Noël Coward’s Cavalcade? J. B. Priestley’s Dangerous Corner? Oscar Wilde’s The Importance of Being Earnest? joan crawford cozies up with Clicquot, her poodle, to sample some tasty morsels from the Modern Library Giant edition of Sixteen Famous British Plays: Complete and Unabridged. Crawford’s film career spanned six decades, from the silent era to the noisy 1970 sci-fi horror spectacle Trog. She authored two autobiographies: A Portrait of Joan (1962) and My Way of Life (1971).
It’s 1939, and orson welles, having already conquered stage (Broadway’s Caesar) and radio (the alien invasion broadcast The War of the Worlds), has headed west to work on his first film. At his Brentwood home with a pipe and a copy of A History
of Technology, Vol. III: From the Renaissance to the Industrial Revolution, Welles was plotting to bring Joseph Conrad’s Heart of Darkness to the big screen. But RKO balked at the price of the ambitious project, and so Welles instead made his directing-writing-producing-and-starring-in debut with a little something he called Citizen Kane. Welles’s Heart of Darkness screenplay has only ever been performed once—as a stage reading, in 2012.
Captured in his Beverly Hills garden enjoying a satisfying pipe and volume (with a couple of backup titles stacked on that rustic twig bench), edward g. robinson had recently finished the 1936 Warner’s crime drama Bullets or Ballots with Humphrey Bogart. (Classic Robinson line from the gangster pic: “I just want to thank you for the kick in the teeth.”) Known for his collection of French Impressionist art, Robinson was also an avid reader, with a library full of first editions.
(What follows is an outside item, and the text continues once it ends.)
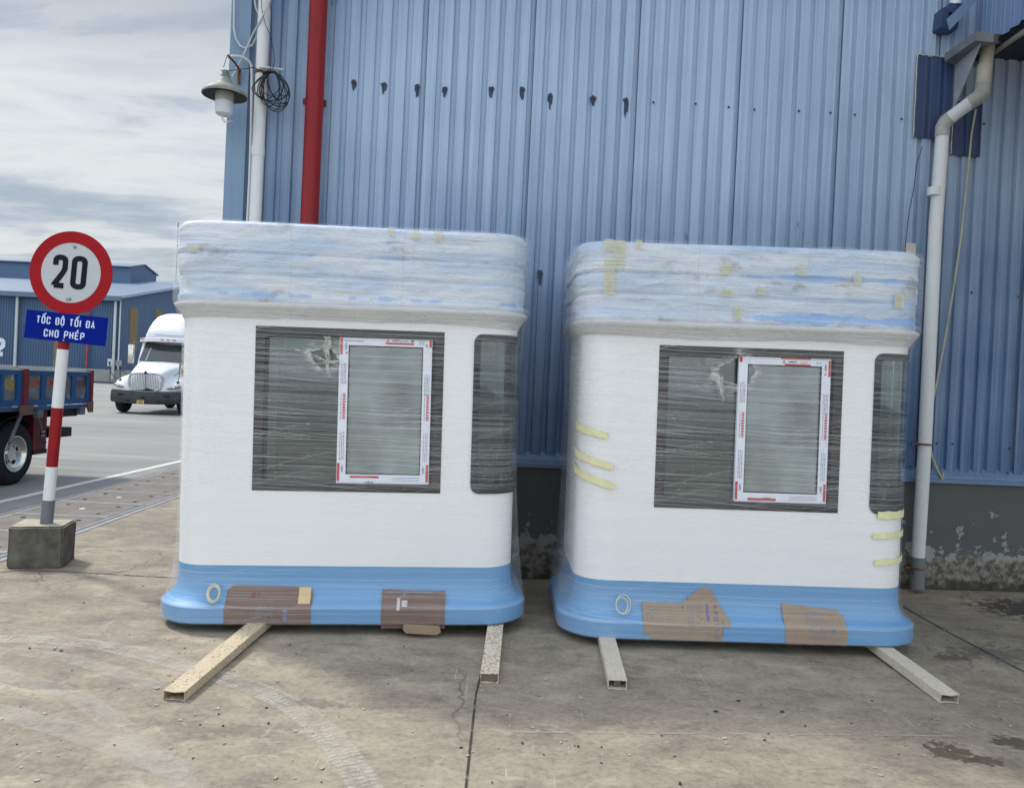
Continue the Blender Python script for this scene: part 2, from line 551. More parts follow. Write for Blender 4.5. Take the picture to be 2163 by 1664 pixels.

His autobiography, All My Yesterdays, was published in 1973.
In stripy pajamas, sophia loren takes to her bed—her bedtime reading, that is. The Italian actress was in London in 1956 for the production of the World War II drama The Key, in which she portrays a Swiss expat called upon by a succession of Royal Navy tug captains. Loren is reading The Champion from Far Away, a collection of short stories by Ben Hecht—the prolific scribe who just happened to have scripted Legend of the Lost, the lusty Sahara adventure yarn she would star in with John Wayne the following year.
In 1953, while shooting Sabrina at Paramount Studios, audrey hepburn rented an apartment in Beverly Hills—an apartment with shag carpeting, a flamingo bedspread, and a tray for her breakfast. Barefoot and be-striped, the leading lady, with the title role as a chauffeur’s daughter caught between Humphrey Bogart and William Holden, posed for an at-home and on-the-job series that photographer Mark Shaw took for Life magazine. A caption for the piece notes, “While eating, she often reads classical drama, with heavy helpings of Shaw and Shakespeare.” A few years down the line, Hepburn would play a New York bookshop clerk who falls into an affair—and into some great dance numbers—with Fred Astaire, in Funny Face.